** START **
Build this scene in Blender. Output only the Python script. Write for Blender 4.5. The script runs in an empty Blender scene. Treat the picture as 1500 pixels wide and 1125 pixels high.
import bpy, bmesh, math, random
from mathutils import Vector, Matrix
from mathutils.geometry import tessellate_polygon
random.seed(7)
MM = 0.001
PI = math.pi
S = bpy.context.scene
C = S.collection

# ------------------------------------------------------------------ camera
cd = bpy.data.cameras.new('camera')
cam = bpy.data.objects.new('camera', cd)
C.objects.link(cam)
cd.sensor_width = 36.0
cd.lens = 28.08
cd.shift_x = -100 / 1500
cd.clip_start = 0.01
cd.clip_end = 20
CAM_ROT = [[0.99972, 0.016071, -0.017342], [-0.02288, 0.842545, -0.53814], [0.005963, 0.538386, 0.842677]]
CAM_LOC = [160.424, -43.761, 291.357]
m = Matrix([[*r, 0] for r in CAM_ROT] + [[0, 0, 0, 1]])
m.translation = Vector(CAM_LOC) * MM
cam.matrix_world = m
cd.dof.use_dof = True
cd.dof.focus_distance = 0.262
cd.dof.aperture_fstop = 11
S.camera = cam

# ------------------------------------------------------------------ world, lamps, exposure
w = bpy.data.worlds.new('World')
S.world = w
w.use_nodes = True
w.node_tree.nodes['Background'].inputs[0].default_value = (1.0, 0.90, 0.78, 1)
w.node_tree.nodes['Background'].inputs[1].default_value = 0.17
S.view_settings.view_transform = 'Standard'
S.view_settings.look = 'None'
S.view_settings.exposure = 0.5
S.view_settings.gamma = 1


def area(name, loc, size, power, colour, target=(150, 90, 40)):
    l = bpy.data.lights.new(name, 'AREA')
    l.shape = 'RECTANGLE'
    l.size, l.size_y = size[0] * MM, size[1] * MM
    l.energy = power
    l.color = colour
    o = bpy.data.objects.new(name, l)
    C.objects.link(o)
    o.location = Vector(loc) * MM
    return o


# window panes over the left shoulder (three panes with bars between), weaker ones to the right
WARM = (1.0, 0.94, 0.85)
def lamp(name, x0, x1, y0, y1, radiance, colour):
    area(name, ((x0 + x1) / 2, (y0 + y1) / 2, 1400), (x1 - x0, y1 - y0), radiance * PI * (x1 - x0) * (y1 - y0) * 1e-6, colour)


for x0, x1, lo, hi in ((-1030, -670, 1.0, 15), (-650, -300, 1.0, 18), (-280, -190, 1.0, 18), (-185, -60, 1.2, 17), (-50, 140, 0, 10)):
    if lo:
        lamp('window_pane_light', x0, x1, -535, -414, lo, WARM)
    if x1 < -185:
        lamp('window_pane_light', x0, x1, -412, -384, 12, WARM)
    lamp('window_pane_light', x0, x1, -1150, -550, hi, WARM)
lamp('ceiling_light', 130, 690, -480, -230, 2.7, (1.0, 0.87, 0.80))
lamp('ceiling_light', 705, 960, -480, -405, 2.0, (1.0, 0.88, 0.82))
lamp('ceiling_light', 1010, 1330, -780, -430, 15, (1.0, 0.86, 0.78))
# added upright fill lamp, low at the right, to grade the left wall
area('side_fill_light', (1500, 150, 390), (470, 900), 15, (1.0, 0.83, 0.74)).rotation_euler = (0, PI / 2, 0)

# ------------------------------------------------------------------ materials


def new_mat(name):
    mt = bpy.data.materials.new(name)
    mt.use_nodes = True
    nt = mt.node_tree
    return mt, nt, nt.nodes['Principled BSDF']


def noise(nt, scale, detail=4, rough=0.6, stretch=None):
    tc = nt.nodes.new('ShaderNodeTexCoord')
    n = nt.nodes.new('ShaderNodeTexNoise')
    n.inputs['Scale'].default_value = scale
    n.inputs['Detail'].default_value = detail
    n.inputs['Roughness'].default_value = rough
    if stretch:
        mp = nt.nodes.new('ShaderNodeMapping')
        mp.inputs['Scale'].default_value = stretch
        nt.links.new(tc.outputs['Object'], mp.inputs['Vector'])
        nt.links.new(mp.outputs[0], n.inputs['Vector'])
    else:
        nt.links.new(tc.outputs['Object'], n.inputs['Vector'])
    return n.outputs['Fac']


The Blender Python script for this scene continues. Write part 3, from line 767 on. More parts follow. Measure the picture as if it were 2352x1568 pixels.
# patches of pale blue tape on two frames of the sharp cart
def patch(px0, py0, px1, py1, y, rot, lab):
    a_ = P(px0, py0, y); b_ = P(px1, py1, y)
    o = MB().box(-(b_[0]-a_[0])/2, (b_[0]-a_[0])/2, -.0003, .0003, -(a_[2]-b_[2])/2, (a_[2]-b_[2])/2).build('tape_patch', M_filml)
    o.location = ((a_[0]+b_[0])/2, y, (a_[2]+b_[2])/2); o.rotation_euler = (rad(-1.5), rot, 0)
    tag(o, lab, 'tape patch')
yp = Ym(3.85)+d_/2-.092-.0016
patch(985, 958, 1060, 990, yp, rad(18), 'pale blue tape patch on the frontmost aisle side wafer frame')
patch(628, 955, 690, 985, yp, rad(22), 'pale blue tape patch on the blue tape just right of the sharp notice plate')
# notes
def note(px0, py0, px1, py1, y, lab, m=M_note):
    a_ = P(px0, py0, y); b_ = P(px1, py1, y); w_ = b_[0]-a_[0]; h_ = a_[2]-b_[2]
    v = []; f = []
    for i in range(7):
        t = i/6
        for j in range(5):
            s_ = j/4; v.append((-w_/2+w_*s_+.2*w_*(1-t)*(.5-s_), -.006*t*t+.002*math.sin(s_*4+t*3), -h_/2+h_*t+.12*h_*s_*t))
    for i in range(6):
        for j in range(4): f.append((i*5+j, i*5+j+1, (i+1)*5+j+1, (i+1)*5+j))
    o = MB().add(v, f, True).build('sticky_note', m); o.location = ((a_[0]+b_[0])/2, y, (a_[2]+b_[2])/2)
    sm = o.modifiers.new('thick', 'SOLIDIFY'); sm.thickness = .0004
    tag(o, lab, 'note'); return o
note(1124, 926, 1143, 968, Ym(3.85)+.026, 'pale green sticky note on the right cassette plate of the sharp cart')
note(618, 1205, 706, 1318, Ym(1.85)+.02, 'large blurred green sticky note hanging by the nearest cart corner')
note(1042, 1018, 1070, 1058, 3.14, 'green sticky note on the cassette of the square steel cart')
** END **
GIVEN INSTRUCTION:
Extract the whole listing, character for character.

EXERCISE OUTPUT:
Build this scene in Blender. Output only the Python script. Write for Blender 4.5. The script runs in an empty Blender scene. Treat the picture as 1500 pixels wide and 1125 pixels high.
import bpy, bmesh, math, random
from mathutils import Vector, Matrix
from mathutils.geometry import tessellate_polygon
random.seed(7)
MM = 0.001
PI = math.pi
S = bpy.context.scene
C = S.collection

# ------------------------------------------------------------------ camera
cd = bpy.data.cameras.new('camera')
cam = bpy.data.objects.new('camera', cd)
C.objects.link(cam)
cd.sensor_width = 36.0
cd.lens = 28.08
cd.shift_x = -100 / 1500
cd.clip_start = 0.01
cd.clip_end = 20
CAM_ROT = [[0.99972, 0.016071, -0.017342], [-0.02288, 0.842545, -0.53814], [0.005963, 0.538386, 0.842677]]
CAM_LOC = [160.424, -43.761, 291.357]
m = Matrix([[*r, 0] for r in CAM_ROT] + [[0, 0, 0, 1]])
m.translation = Vector(CAM_LOC) * MM
cam.matrix_world = m
cd.dof.use_dof = True
cd.dof.focus_distance = 0.262
cd.dof.aperture_fstop = 11
S.camera = cam

# ------------------------------------------------------------------ world, lamps, exposure
w = bpy.data.worlds.new('World')
S.world = w
w.use_nodes = True
w.node_tree.nodes['Background'].inputs[0].default_value = (1.0, 0.90, 0.78, 1)
w.node_tree.nodes['Background'].inputs[1].default_value = 0.17
S.view_settings.view_transform = 'Standard'
S.view_settings.look = 'None'
S.view_settings.exposure = 0.5
S.view_settings.gamma = 1


def area(name, loc, size, power, colour, target=(150, 90, 40)):
    l = bpy.data.lights.new(name, 'AREA')
    l.shape = 'RECTANGLE'
    l.size, l.size_y = size[0] * MM, size[1] * MM
    l.energy = power
    l.color = colour
    o = bpy.data.objects.new(name, l)
    C.objects.link(o)
    o.location = Vector(loc) * MM
    return o


# window panes over the left shoulder (three panes with bars between), weaker ones to the right
WARM = (1.0, 0.94, 0.85)
def lamp(name, x0, x1, y0, y1, radiance, colour):
    area(name, ((x0 + x1) / 2, (y0 + y1) / 2, 1400), (x1 - x0, y1 - y0), radiance * PI * (x1 - x0) * (y1 - y0) * 1e-6, colour)


for x0, x1, lo, hi in ((-1030, -670, 1.0, 15), (-650, -300, 1.0, 18), (-280, -190, 1.0, 18), (-185, -60, 1.2, 17), (-50, 140, 0, 10)):
    if lo:
        lamp('window_pane_light', x0, x1, -535, -414, lo, WARM)
    if x1 < -185:
        lamp('window_pane_light', x0, x1, -412, -384, 12, WARM)
    lamp('window_pane_light', x0, x1, -1150, -550, hi, WARM)
lamp('ceiling_light', 130, 690, -480, -230, 2.7, (1.0, 0.87, 0.80))
lamp('ceiling_light', 705, 960, -480, -405, 2.0, (1.0, 0.88, 0.82))
lamp('ceiling_light', 1010, 1330, -780, -430, 15, (1.0, 0.86, 0.78))
# added upright fill lamp, low at the right, to grade the left wall
area('side_fill_light', (1500, 150, 390), (470, 900), 15, (1.0, 0.83, 0.74)).rotation_euler = (0, PI / 2, 0)

# ------------------------------------------------------------------ materials


def new_mat(name):
    mt = bpy.data.materials.new(name)
    mt.use_nodes = True
    nt = mt.node_tree
    return mt, nt, nt.nodes['Principled BSDF']


def noise(nt, scale, detail=4, rough=0.6, stretch=None):
    tc = nt.nodes.new('ShaderNodeTexCoord')
    n = nt.nodes.new('ShaderNodeTexNoise')
    n.inputs['Scale'].default_value = scale
    n.inputs['Detail'].default_value = detail
    n.inputs['Roughness'].default_value = rough
    if stretch:
        mp = nt.nodes.new('ShaderNodeMapping')
        mp.inputs['Scale'].default_value = stretch
        nt.links.new(tc.outputs['Object'], mp.inputs['Vector'])
        nt.links.new(mp.outputs[0], n.inputs['Vector'])
    else:
        nt.links.new(tc.outputs['Object'], n.inputs['Vector'])
    return n.outputs['Fac']


The Blender Python script for this scene continues. Write part 3, from line 767 on. More parts follow. Measure the picture as if it were 2352x1568 pixels.
# patches of pale blue tape on two frames of the sharp cart
def patch(px0, py0, px1, py1, y, rot, lab):
    a_ = P(px0, py0, y); b_ = P(px1, py1, y)
    o = MB().box(-(b_[0]-a_[0])/2, (b_[0]-a_[0])/2, -.0003, .0003, -(a_[2]-b_[2])/2, (a_[2]-b_[2])/2).build('tape_patch', M_filml)
    o.location = ((a_[0]+b_[0])/2, y, (a_[2]+b_[2])/2); o.rotation_euler = (rad(-1.5), rot, 0)
    tag(o, lab, 'tape patch')
yp = Ym(3.85)+d_/2-.092-.0016
patch(985, 958, 1060, 990, yp, rad(18), 'pale blue tape patch on the frontmost aisle side wafer frame')
patch(628, 955, 690, 985, yp, rad(22), 'pale blue tape patch on the blue tape just right of the sharp notice plate')
# notes
def note(px0, py0, px1, py1, y, lab, m=M_note):
    a_ = P(px0, py0, y); b_ = P(px1, py1, y); w_ = b_[0]-a_[0]; h_ = a_[2]-b_[2]
    v = []; f = []
    for i in range(7):
        t = i/6
        for j in range(5):
            s_ = j/4; v.append((-w_/2+w_*s_+.2*w_*(1-t)*(.5-s_), -.006*t*t+.002*math.sin(s_*4+t*3), -h_/2+h_*t+.12*h_*s_*t))
    for i in range(6):
        for j in range(4): f.append((i*5+j, i*5+j+1, (i+1)*5+j+1, (i+1)*5+j))
    o = MB().add(v, f, True).build('sticky_note', m); o.location = ((a_[0]+b_[0])/2, y, (a_[2]+b_[2])/2)
    sm = o.modifiers.new('thick', 'SOLIDIFY'); sm.thickness = .0004
    tag(o, lab, 'note'); return o
note(1124, 926, 1143, 968, Ym(3.85)+.026, 'pale green sticky note on the right cassette plate of the sharp cart')
note(618, 1205, 706, 1318, Ym(1.85)+.02, 'large blurred green sticky note hanging by the nearest cart corner')
note(1042, 1018, 1070, 1058, 3.14, 'green sticky note on the cassette of the square steel cart')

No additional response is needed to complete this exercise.